Mr. Arévalo made it to the first round only because he had barely registered in pre-election polls, allowing him to escape the scrutiny of prosecutors looking to protect the status quo.

Before Mr. Arévalo’s success, the Seed Movement itself seemed an unlikely platform for ousting the pacto de corruptos. Founded in 2015 and able to win only modest representation in Congress, the movement’s representatives have been undertaking serious work in a legislature notorious for warehousing unserious lawmakers. The Seed Movement stands out in a political system known for parties fond of rent-seeking and self-dealing rather than coming up with practical policy proposals.

“They’re not revolutionaries. They’re in the political center,” Father Gónzalez said. “I wouldn’t even say they’re center-left.” But the movement is “anti-system of corruption and in favor of democracy.”

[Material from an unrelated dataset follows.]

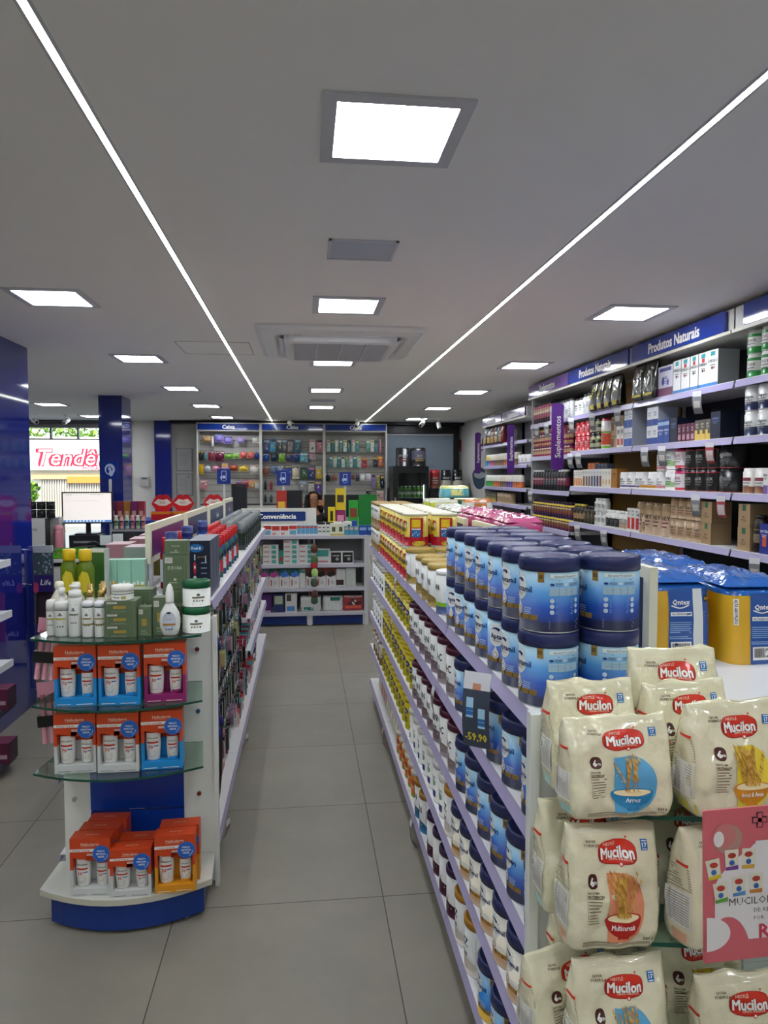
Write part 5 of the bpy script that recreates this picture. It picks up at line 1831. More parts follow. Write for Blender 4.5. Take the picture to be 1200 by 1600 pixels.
def twin(col, num, h=.213, w=.143, d=.062, wide='Proteção em Família'):
    mb = MB()
    O, C = M(ORG, .35), M(col, .35)
    zs = .46 * h
    for z0, z1, m in ((0, zs, C), (zs, h, O)):
        mb.box(-w / 2, -w / 2 + .010, 0, d, z0, z1, m)
        mb.box(w / 2 - .010, w / 2, 0, d, z0, z1, m)
        mb.box(-w / 2 + .01, w / 2 - .01, d - .003, d, z0, z1, m)
    mb.box(-w / 2 + .01, w / 2 - .01, 0, d - .003, 0, .13 * h, C)
    mb.box(-w / 2 + .01, w / 2 - .01, 0, d - .003, .70 * h, h, O)
    mb.box(-w / 2 + .058, -w / 2 + .078, .0, .004, .62 * h, .70 * h, O)
    mb.prism([(-w / 2 + .01, .70 * h), (-w / 2 + .01, .67 * h), (-w / 2 + .06, .63 * h), (w / 2 - .01, .63 * h), (w / 2 - .01, .70 * h)][::-1], 0, .002, O, axis='y')
    F = flat((0, 0, 0), (1, 0, 0), (0, 0, 1))
    mb.text(F, 'Helioderm', 0, h * .905, h * .05, M('#ecc6b0', .4), 2, bold=.02, res=2)
    mb.lines(F, -.032, .032, h * .868, 1, .004, .0015, M('#e0a080', .4), 2)
    mb.rect(F, -w / 2, .015, h * .775, h * .825, M('#e9e2da', .4), 2)
    mb.text(F, wide, -w * .22, h * .80, h * .026, M('#a04020', .4), 3, maxw=w * .46)
    mb.rect(F, -.011, .012, h * .705, h * .74, M('#d9c4bc', .4), 2)
    mb.text(F, '+10%', 0, h * .722, h * .022, M('#b05030', .4), 3)
    bl = M('#2360b8', .35)
    mb.disc(F, .040, h * .735, .031, .031, M('#3b76c8', .35), 4, seg=26)
    mb.disc(F, .040, h * .735, .029, .029, bl, 5, seg=26)
    for k, t_ in enumerate(('PREÇO', 'ESPECIAL', 'NESSE')):
        mb.text(F, t_, .040, h * .735 + .011 - k * .0105, .0062, W, 6, bold=.03, maxw=.046)
    for k in range(7):
        a = -1.1 + k * .16
        mb.disc(F, .040 + .023 * math.cos(a), h * .735 + .023 * math.sin(a), .0014, .0014, W, 6, seg=5)
    mb.lines(F, -w * .43, -w * .05, h * .035, 1, .004, .0022, M('#e6e0d8' if col != '#c6c8c6' else '#77797a', .5), 2)
    mb.lines(F, w * .02, w * .44, h * .035, 1, .004, .0022, M('#e6e0d8' if col != '#c6c8c6' else '#77797a', .5), 2)
    FT = flat((0, 0, h), (1, 0, 0), (0, 1, 0))
    mb.text(FT, 'melora', 0, d * .5, .011, M('#e9b49a', .4), 2, bold=.02)
    bots = []
    for cx_, r, hh, n2 in ((-.034, .026, .60 * h, num), (.034, .021, .50 * h, num)):
        b = MB()
        wb_, rc = M('#e4e2dc', .35), M(RDC, .3)
        z0 = .131 * h
        b.lathe([(r * .8, z0), (r * .9, z0 + .004), (r * 1.05, z0 + hh * .45), (r * 1.0, z0 + hh * .8, rc), (r * .95, z0 + hh * .82, rc), (r * .85, z0 + hh - .004), (r * .5, z0 + hh)], wb_, 16, c=(cx_, .030), sy=.7)
        G = (lambda cx_, r: (lambda x, z, l: (cx_ + r * 1.04 * math.sin(x / r), .030 - (r * .75 + .0005 * l) * math.cos(x / r), z)))(cx_, r)
        rd = M('#c23018', .4)
        b.text(G, 'Helioderm', 0, z0 + hh * .66, hh * .055, M('#4a4a48', .4), 2, maxw=r * 1.5)
        b.rect(G, -r * .8, r * .8, z0 + hh * .50, z0 + hh * .55, rd, 2, 3)
        b.text(G, n2, -r * .25, z0 + hh * .40, hh * .10, rd, 2, bold=.03)
        b.rect(G, r * .15, r * .8, z0 + hh * .41, z0 + hh * .44, M('#2f5fa5', .4), 2, 2)
        b.lines(G, -r * .8, r * .8, z0 + hh * .31, 5, hh * .045, hh * .012, M('#a5a39c', .5), 2)
        if col not in ('#c6c8c6',) and cx_ > 0:
            b.rect(G, -r * .6, r * .9, z0 + hh * .02, z0 + hh * .12, M(col, .4), 2.4, 3)
        bots.append(('sunscreen_bottle', b))
    return Proto('sunscreen_twin_pack', 'sunscreen pack', mb, bots, (w, d, h))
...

How much Mr. Arévalo can accomplish toward dislodging the nation’s entrenched corruption remains to be seen. But Father Gónzalez predicts some changes on immigration policy in a country still experiencing massive outflows from its neglected rural and indigenous regions.

He also predicted changes to other migration suppression policies undertaken during Mr. Giammattei’s administration. The former president was a self-described migrant “caravan killer” and deeply hostile to defenders of migrants, including the Catholic Church. He once sought to force migrant shelters to send all guest registrations to the government.

“There will be a better relationship between Biden and Arévalo than with Giammattei. They’re much closer ideologically,” Father Gónzalez said.

He allows himself a little optimism at this historic moment. “If corruption stopped, if justice improved so that there was no impunity,” he said, “if there were development projects as the [Seed] Movement proposes that would really attack the causes [of migration] within Guatemala.”